Six individuals were arrested over a protest by the Extinction Rebellion environmental group inside Britain's parliament on Friday, London police said on Friday.
"A police investigation into the incident is now taking place in close liaison with our Parliamentary Security colleagues to establish the full circumstances of the incident," police said in a statement.
Activists of the Extinction Rebellion environmental protest group entered Britain's parliament on Friday and glued themselves around the speaker's chair.
The group posted a photo on Twitter showing five people inside the House of Commons debating chamber holding banners reading "Let the people decide" and "Citizens' Assembly now."
Parliament is not currently sitting and a spokesperson for the House of Commons said the staff was dealing with the situation.
"We are in crisis and what goes on in this room every single day makes a joke out of all of us, we cannot afford to go on like this. We need a new way of making decisions where more voices are heard," one of the protestors inside parliament said in a video.

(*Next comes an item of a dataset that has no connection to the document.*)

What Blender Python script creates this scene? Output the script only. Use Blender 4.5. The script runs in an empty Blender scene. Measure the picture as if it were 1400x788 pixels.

"We are in crisis and what goes on in this room every single day makes a joke out of all of us, we cannot afford to go on like this. We need a new way of making decisions where more voices are heard."
Extinction Rebellion protestor
The group also hung a banner from scaffolding on the estate and protestors padlocked themselves to gates outside parliament.
Certain areas of the parliamentary estate are usually open to the public, although access to the debating chamber is usually restricted to guided tours.
Who is Extinction Rebellion?
Extinction Rebellion, a group that has previously caused days of traffic chaos in central London, typically protest climate change issues.
Fifty people were involved in the stunt, which begins the first phase of their September plans, the group said.
They said three of the protestors had been booked on an official tour of the building.
The incident is likely to raise security concerns around how visitors to the estate, who are routinely screened by guards upon entry, were able to access the room in which the country's prime minister and elected legislature regularly speak.